>>>>
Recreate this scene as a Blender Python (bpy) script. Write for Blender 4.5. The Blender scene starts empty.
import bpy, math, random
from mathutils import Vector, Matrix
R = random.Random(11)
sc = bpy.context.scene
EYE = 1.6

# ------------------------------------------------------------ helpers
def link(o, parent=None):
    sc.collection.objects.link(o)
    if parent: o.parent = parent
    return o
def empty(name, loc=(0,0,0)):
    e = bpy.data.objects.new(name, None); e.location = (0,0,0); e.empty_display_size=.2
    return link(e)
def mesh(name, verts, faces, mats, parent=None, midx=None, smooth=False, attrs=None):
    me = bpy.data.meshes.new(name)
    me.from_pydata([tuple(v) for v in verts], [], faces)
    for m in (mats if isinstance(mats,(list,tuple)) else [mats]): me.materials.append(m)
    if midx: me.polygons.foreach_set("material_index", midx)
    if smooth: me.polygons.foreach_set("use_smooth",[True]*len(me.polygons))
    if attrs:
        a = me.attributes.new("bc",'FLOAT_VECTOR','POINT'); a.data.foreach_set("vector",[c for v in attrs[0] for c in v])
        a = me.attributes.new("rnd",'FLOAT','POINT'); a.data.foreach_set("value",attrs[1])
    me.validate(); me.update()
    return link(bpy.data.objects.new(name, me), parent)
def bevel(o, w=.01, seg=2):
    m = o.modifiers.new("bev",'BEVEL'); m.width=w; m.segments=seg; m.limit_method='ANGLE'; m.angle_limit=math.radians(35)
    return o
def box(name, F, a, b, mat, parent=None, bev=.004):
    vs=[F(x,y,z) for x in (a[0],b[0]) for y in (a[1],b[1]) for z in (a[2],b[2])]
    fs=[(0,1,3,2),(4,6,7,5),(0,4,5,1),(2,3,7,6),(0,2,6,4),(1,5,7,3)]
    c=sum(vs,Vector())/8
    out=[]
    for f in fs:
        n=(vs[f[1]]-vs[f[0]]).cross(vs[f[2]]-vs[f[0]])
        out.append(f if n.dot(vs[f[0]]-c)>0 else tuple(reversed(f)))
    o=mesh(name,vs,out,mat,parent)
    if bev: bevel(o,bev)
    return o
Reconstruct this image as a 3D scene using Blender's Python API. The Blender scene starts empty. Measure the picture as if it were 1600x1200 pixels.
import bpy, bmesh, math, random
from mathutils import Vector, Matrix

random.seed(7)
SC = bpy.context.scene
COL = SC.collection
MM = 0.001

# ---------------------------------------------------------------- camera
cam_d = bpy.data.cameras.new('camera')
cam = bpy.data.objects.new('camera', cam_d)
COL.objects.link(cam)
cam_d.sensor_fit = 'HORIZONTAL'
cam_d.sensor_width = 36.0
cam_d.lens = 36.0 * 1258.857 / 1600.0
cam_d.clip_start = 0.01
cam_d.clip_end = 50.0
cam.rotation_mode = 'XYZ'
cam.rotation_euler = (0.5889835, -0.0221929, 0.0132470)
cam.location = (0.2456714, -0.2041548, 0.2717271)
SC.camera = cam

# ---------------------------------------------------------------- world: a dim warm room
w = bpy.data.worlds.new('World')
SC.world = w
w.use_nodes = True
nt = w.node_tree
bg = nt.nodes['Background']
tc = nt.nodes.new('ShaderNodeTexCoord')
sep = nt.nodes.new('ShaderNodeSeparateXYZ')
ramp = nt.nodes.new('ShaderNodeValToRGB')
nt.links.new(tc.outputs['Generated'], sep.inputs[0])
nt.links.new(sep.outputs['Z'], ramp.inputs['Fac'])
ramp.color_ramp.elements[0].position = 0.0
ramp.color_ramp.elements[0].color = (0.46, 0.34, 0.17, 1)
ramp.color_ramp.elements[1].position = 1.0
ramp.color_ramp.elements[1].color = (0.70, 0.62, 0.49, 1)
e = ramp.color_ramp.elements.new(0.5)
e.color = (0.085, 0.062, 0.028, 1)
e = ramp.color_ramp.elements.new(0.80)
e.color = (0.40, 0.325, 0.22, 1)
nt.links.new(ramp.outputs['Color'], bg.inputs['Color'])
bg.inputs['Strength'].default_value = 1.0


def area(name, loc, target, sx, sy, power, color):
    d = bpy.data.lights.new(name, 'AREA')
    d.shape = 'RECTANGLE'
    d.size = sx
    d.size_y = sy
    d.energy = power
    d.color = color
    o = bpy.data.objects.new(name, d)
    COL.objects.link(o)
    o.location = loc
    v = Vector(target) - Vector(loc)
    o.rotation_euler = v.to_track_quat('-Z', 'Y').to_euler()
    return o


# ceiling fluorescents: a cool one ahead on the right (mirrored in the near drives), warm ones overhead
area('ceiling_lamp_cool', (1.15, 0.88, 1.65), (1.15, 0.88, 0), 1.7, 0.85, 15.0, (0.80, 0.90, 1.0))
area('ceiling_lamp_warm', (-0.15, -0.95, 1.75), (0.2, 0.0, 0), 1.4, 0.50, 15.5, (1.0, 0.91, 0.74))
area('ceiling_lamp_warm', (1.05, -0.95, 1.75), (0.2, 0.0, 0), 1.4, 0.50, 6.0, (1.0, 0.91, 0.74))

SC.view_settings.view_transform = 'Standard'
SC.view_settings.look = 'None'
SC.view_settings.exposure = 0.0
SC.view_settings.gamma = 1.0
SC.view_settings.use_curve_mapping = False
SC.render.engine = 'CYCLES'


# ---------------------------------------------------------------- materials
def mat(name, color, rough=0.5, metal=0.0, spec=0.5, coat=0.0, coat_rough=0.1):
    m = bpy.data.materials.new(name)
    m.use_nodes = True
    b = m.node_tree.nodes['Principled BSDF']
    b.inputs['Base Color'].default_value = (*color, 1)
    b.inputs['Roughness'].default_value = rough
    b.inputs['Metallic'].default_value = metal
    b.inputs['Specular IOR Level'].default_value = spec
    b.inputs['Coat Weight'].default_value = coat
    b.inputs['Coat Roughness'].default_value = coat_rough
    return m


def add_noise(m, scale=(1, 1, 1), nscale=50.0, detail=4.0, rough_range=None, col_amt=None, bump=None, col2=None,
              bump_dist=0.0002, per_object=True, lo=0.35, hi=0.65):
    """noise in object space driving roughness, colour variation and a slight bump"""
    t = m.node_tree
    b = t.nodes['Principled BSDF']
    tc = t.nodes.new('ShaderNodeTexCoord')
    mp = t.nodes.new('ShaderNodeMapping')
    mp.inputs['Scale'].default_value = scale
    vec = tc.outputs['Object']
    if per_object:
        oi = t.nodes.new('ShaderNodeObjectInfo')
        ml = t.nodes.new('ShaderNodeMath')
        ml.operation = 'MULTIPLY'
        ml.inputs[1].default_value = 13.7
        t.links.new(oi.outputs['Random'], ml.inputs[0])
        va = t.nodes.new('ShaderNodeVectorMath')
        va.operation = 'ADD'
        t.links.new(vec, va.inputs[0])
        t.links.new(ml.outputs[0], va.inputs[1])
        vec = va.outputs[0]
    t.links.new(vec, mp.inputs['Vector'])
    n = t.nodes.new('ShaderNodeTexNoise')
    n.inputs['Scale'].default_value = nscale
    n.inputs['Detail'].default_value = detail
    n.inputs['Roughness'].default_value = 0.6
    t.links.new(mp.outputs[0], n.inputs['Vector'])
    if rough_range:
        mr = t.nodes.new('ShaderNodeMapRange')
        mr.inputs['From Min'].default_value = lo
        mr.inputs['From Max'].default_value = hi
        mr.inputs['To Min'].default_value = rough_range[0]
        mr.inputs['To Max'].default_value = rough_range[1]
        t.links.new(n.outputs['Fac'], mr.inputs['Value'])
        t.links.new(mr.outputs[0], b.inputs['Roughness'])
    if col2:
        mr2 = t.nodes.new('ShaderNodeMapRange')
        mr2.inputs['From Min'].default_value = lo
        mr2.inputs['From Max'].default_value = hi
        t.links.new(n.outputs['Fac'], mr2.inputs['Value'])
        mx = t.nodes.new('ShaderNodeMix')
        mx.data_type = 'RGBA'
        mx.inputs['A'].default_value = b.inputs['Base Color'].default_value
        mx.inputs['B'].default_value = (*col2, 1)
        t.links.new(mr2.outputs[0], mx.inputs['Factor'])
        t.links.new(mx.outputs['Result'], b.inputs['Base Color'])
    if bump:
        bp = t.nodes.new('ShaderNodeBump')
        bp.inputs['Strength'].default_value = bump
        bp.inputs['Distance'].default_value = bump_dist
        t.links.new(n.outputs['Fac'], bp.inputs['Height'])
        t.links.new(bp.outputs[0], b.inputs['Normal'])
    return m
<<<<
Task -
Your task is to print the lines from the one containing "Reconstruct this image" through the one containing "SC.camera = cam", exactly and with nothing added.

Final result -
Reconstruct this image as a 3D scene using Blender's Python API. The Blender scene starts empty. Measure the picture as if it were 1600x1200 pixels.
import bpy, bmesh, math, random
from mathutils import Vector, Matrix

random.seed(7)
SC = bpy.context.scene
COL = SC.collection
MM = 0.001

# ---------------------------------------------------------------- camera
cam_d = bpy.data.cameras.new('camera')
cam = bpy.data.objects.new('camera', cam_d)
COL.objects.link(cam)
cam_d.sensor_fit = 'HORIZONTAL'
cam_d.sensor_width = 36.0
cam_d.lens = 36.0 * 1258.857 / 1600.0
cam_d.clip_start = 0.01
cam_d.clip_end = 50.0
cam.rotation_mode = 'XYZ'
cam.rotation_euler = (0.5889835, -0.0221929, 0.0132470)
cam.location = (0.2456714, -0.2041548, 0.2717271)
SC.camera = cam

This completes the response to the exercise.